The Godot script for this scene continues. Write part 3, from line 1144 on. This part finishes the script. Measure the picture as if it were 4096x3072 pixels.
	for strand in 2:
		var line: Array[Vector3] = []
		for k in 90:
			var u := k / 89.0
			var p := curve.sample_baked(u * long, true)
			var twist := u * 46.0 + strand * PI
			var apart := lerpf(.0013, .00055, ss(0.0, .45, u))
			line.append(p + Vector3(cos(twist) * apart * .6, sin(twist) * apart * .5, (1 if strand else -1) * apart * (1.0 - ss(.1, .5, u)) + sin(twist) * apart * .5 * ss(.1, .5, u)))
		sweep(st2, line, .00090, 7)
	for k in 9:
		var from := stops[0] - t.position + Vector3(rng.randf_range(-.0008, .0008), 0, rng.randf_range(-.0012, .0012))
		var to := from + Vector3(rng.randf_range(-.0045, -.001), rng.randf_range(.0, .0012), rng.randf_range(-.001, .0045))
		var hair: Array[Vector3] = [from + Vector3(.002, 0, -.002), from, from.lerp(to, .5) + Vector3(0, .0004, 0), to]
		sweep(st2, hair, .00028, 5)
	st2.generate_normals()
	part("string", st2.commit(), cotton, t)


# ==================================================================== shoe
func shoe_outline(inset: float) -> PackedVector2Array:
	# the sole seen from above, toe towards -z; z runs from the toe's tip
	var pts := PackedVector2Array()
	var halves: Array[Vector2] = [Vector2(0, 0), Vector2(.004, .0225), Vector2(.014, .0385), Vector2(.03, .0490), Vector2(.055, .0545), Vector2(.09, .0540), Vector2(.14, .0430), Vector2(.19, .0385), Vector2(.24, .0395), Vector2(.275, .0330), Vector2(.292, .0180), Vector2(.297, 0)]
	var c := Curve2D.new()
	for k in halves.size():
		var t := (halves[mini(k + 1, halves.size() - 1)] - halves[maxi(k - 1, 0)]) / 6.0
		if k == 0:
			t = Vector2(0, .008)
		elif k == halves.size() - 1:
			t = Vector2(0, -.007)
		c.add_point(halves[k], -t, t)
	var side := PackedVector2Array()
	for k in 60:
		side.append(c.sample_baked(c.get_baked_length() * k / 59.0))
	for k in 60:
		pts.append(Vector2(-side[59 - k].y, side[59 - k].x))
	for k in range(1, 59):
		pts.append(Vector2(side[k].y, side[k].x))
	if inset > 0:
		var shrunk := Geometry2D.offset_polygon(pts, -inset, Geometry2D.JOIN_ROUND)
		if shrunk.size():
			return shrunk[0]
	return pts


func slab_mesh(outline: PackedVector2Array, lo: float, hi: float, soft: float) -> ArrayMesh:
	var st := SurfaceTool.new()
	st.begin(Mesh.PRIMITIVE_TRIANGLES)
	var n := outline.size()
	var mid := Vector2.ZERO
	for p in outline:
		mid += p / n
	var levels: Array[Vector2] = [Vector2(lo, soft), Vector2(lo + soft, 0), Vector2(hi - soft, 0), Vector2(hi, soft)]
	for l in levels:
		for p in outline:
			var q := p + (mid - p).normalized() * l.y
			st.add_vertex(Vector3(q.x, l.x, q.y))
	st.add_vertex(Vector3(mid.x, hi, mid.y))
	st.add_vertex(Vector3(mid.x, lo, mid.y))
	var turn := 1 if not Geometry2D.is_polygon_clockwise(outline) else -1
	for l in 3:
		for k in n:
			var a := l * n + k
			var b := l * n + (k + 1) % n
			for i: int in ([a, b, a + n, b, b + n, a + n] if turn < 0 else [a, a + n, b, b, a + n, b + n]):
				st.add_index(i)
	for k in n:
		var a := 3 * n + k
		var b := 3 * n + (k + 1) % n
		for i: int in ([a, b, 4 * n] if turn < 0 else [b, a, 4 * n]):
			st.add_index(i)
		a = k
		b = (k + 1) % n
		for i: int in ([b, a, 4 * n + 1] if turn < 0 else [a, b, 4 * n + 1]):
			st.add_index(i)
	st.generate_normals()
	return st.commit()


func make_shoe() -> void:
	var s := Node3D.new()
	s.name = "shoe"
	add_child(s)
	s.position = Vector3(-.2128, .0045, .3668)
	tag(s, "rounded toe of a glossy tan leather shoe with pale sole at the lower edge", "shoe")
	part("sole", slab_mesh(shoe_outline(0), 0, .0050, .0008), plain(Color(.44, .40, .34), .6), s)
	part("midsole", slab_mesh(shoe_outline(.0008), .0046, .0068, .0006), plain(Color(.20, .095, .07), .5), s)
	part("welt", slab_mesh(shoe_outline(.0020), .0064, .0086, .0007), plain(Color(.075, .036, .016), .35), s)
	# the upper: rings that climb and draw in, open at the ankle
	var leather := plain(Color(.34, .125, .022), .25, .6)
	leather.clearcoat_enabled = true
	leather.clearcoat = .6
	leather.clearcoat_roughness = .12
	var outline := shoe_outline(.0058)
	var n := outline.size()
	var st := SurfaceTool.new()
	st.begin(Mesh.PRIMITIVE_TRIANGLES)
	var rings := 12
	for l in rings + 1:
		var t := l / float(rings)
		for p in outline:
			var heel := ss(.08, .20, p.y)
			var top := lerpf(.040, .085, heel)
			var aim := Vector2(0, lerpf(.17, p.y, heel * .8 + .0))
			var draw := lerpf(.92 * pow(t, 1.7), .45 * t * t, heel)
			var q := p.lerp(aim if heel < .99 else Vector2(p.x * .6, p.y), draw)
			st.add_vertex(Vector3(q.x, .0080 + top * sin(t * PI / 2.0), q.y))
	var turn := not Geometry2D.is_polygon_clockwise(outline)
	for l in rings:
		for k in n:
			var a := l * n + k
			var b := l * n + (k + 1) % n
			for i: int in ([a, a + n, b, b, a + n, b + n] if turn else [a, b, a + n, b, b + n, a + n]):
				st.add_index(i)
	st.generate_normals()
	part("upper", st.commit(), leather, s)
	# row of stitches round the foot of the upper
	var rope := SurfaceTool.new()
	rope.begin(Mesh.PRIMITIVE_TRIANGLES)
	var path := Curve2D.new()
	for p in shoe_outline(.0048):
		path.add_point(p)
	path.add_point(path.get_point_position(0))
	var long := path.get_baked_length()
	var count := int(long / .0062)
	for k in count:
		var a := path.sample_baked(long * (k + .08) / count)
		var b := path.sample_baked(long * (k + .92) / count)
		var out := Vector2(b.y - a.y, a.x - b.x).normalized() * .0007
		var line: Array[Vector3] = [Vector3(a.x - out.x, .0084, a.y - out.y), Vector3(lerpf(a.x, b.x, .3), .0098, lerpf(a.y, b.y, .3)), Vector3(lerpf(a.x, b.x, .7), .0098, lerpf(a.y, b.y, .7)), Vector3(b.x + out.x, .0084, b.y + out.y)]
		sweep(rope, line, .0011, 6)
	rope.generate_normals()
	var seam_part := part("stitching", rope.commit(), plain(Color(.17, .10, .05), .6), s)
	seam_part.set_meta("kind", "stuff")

◆ Stated problem ◆
Retype all of the data shown above, word for word.

◆ Answer below ◆
The Godot script for this scene continues. Write part 3, from line 1144 on. This part finishes the script. Measure the picture as if it were 4096x3072 pixels.
	for strand in 2:
		var line: Array[Vector3] = []
		for k in 90:
			var u := k / 89.0
			var p := curve.sample_baked(u * long, true)
			var twist := u * 46.0 + strand * PI
			var apart := lerpf(.0013, .00055, ss(0.0, .45, u))
			line.append(p + Vector3(cos(twist) * apart * .6, sin(twist) * apart * .5, (1 if strand else -1) * apart * (1.0 - ss(.1, .5, u)) + sin(twist) * apart * .5 * ss(.1, .5, u)))
		sweep(st2, line, .00090, 7)
	for k in 9:
		var from := stops[0] - t.position + Vector3(rng.randf_range(-.0008, .0008), 0, rng.randf_range(-.0012, .0012))
		var to := from + Vector3(rng.randf_range(-.0045, -.001), rng.randf_range(.0, .0012), rng.randf_range(-.001, .0045))
		var hair: Array[Vector3] = [from + Vector3(.002, 0, -.002), from, from.lerp(to, .5) + Vector3(0, .0004, 0), to]
		sweep(st2, hair, .00028, 5)
	st2.generate_normals()
	part("string", st2.commit(), cotton, t)


# ==================================================================== shoe
func shoe_outline(inset: float) -> PackedVector2Array:
	# the sole seen from above, toe towards -z; z runs from the toe's tip
	var pts := PackedVector2Array()
	var halves: Array[Vector2] = [Vector2(0, 0), Vector2(.004, .0225), Vector2(.014, .0385), Vector2(.03, .0490), Vector2(.055, .0545), Vector2(.09, .0540), Vector2(.14, .0430), Vector2(.19, .0385), Vector2(.24, .0395), Vector2(.275, .0330), Vector2(.292, .0180), Vector2(.297, 0)]
	var c := Curve2D.new()
	for k in halves.size():
		var t := (halves[mini(k + 1, halves.size() - 1)] - halves[maxi(k - 1, 0)]) / 6.0
		if k == 0:
			t = Vector2(0, .008)
		elif k == halves.size() - 1:
			t = Vector2(0, -.007)
		c.add_point(halves[k], -t, t)
	var side := PackedVector2Array()
	for k in 60:
		side.append(c.sample_baked(c.get_baked_length() * k / 59.0))
	for k in 60:
		pts.append(Vector2(-side[59 - k].y, side[59 - k].x))
	for k in range(1, 59):
		pts.append(Vector2(side[k].y, side[k].x))
	if inset > 0:
		var shrunk := Geometry2D.offset_polygon(pts, -inset, Geometry2D.JOIN_ROUND)
		if shrunk.size():
			return shrunk[0]
	return pts


func slab_mesh(outline: PackedVector2Array, lo: float, hi: float, soft: float) -> ArrayMesh:
	var st := SurfaceTool.new()
	st.begin(Mesh.PRIMITIVE_TRIANGLES)
	var n := outline.size()
	var mid := Vector2.ZERO
	for p in outline:
		mid += p / n
	var levels: Array[Vector2] = [Vector2(lo, soft), Vector2(lo + soft, 0), Vector2(hi - soft, 0), Vector2(hi, soft)]
	for l in levels:
		for p in outline:
			var q := p + (mid - p).normalized() * l.y
			st.add_vertex(Vector3(q.x, l.x, q.y))
	st.add_vertex(Vector3(mid.x, hi, mid.y))
	st.add_vertex(Vector3(mid.x, lo, mid.y))
	var turn := 1 if not Geometry2D.is_polygon_clockwise(outline) else -1
	for l in 3:
		for k in n:
			var a := l * n + k
			var b := l * n + (k + 1) % n
			for i: int in ([a, b, a + n, b, b + n, a + n] if turn < 0 else [a, a + n, b, b, a + n, b + n]):
				st.add_index(i)
	for k in n:
		var a := 3 * n + k
		var b := 3 * n + (k + 1) % n
		for i: int in ([a, b, 4 * n] if turn < 0 else [b, a, 4 * n]):
			st.add_index(i)
		a = k
		b = (k + 1) % n
		for i: int in ([b, a, 4 * n + 1] if turn < 0 else [a, b, 4 * n + 1]):
			st.add_index(i)
	st.generate_normals()
	return st.commit()


func make_shoe() -> void:
	var s := Node3D.new()
	s.name = "shoe"
	add_child(s)
	s.position = Vector3(-.2128, .0045, .3668)
	tag(s, "rounded toe of a glossy tan leather shoe with pale sole at the lower edge", "shoe")
	part("sole", slab_mesh(shoe_outline(0), 0, .0050, .0008), plain(Color(.44, .40, .34), .6), s)
	part("midsole", slab_mesh(shoe_outline(.0008), .0046, .0068, .0006), plain(Color(.20, .095, .07), .5), s)
	part("welt", slab_mesh(shoe_outline(.0020), .0064, .0086, .0007), plain(Color(.075, .036, .016), .35), s)
	# the upper: rings that climb and draw in, open at the ankle
	var leather := plain(Color(.34, .125, .022), .25, .6)
	leather.clearcoat_enabled = true
	leather.clearcoat = .6
	leather.clearcoat_roughness = .12
	var outline := shoe_outline(.0058)
	var n := outline.size()
	var st := SurfaceTool.new()
	st.begin(Mesh.PRIMITIVE_TRIANGLES)
	var rings := 12
	for l in rings + 1:
		var t := l / float(rings)
		for p in outline:
			var heel := ss(.08, .20, p.y)
			var top := lerpf(.040, .085, heel)
			var aim := Vector2(0, lerpf(.17, p.y, heel * .8 + .0))
			var draw := lerpf(.92 * pow(t, 1.7), .45 * t * t, heel)
			var q := p.lerp(aim if heel < .99 else Vector2(p.x * .6, p.y), draw)
			st.add_vertex(Vector3(q.x, .0080 + top * sin(t * PI / 2.0), q.y))
	var turn := not Geometry2D.is_polygon_clockwise(outline)
	for l in rings:
		for k in n:
			var a := l * n + k
			var b := l * n + (k + 1) % n
			for i: int in ([a, a + n, b, b, a + n, b + n] if turn else [a, b, a + n, b, b + n, a + n]):
				st.add_index(i)
	st.generate_normals()
	part("upper", st.commit(), leather, s)
	# row of stitches round the foot of the upper
	var rope := SurfaceTool.new()
	rope.begin(Mesh.PRIMITIVE_TRIANGLES)
	var path := Curve2D.new()
	for p in shoe_outline(.0048):
		path.add_point(p)
	path.add_point(path.get_point_position(0))
	var long := path.get_baked_length()
	var count := int(long / .0062)
	for k in count:
		var a := path.sample_baked(long * (k + .08) / count)
		var b := path.sample_baked(long * (k + .92) / count)
		var out := Vector2(b.y - a.y, a.x - b.x).normalized() * .0007
		var line: Array[Vector3] = [Vector3(a.x - out.x, .0084, a.y - out.y), Vector3(lerpf(a.x, b.x, .3), .0098, lerpf(a.y, b.y, .3)), Vector3(lerpf(a.x, b.x, .7), .0098, lerpf(a.y, b.y, .7)), Vector3(b.x + out.x, .0084, b.y + out.y)]
		sweep(rope, line, .0011, 6)
	rope.generate_normals()
	var seam_part := part("stitching", rope.commit(), plain(Color(.17, .10, .05), .6), s)
	seam_part.set_meta("kind", "stuff")